Task objective >>
Filter out everything except lines holding "starting".
* Begin Record extracts *
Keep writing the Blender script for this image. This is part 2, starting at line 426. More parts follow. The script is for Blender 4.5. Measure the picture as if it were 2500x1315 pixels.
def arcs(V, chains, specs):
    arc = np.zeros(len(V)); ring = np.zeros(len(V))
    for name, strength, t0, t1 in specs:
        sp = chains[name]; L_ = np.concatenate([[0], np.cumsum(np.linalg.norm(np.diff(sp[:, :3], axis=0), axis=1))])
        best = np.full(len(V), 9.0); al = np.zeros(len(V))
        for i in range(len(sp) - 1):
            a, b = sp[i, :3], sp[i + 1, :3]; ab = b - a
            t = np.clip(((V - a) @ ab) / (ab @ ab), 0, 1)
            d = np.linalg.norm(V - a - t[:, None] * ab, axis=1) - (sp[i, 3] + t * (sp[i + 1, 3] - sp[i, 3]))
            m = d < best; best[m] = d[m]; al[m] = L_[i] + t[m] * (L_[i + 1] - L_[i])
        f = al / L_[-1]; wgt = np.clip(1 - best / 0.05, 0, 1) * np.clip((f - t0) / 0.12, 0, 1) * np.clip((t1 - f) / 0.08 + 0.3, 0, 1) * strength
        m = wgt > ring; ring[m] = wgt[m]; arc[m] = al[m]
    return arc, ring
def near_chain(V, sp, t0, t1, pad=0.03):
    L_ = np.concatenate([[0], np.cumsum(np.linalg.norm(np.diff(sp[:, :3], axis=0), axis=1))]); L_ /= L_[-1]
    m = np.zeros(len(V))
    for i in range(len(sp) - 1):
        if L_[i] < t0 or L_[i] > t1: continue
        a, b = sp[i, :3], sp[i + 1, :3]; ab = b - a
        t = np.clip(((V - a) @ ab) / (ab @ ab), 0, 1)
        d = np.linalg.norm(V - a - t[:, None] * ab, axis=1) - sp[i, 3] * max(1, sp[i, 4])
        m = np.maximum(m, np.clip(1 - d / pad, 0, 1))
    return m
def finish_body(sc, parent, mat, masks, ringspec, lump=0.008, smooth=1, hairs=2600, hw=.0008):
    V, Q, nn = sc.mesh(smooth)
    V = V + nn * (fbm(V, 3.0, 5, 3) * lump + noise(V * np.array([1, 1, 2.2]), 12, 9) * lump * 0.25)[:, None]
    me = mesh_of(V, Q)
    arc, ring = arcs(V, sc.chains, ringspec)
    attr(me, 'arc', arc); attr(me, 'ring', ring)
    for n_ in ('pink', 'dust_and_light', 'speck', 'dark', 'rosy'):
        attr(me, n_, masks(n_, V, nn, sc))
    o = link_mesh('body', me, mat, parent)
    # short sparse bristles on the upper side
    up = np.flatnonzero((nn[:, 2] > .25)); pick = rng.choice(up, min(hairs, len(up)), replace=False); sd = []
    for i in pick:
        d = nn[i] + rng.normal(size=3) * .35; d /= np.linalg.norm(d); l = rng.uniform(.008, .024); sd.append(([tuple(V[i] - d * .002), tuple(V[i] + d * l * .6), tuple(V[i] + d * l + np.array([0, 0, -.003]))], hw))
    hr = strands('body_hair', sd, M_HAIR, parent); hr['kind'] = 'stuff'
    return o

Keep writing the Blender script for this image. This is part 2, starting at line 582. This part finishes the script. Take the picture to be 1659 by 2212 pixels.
* End Record extracts *
Final answer >>
Keep writing the Blender script for this image. This is part 2, starting at line 426. More parts follow. The script is for Blender 4.5. Measure the picture as if it were 2500x1315 pixels.
Keep writing the Blender script for this image. This is part 2, starting at line 582. This part finishes the script. Take the picture to be 1659 by 2212 pixels.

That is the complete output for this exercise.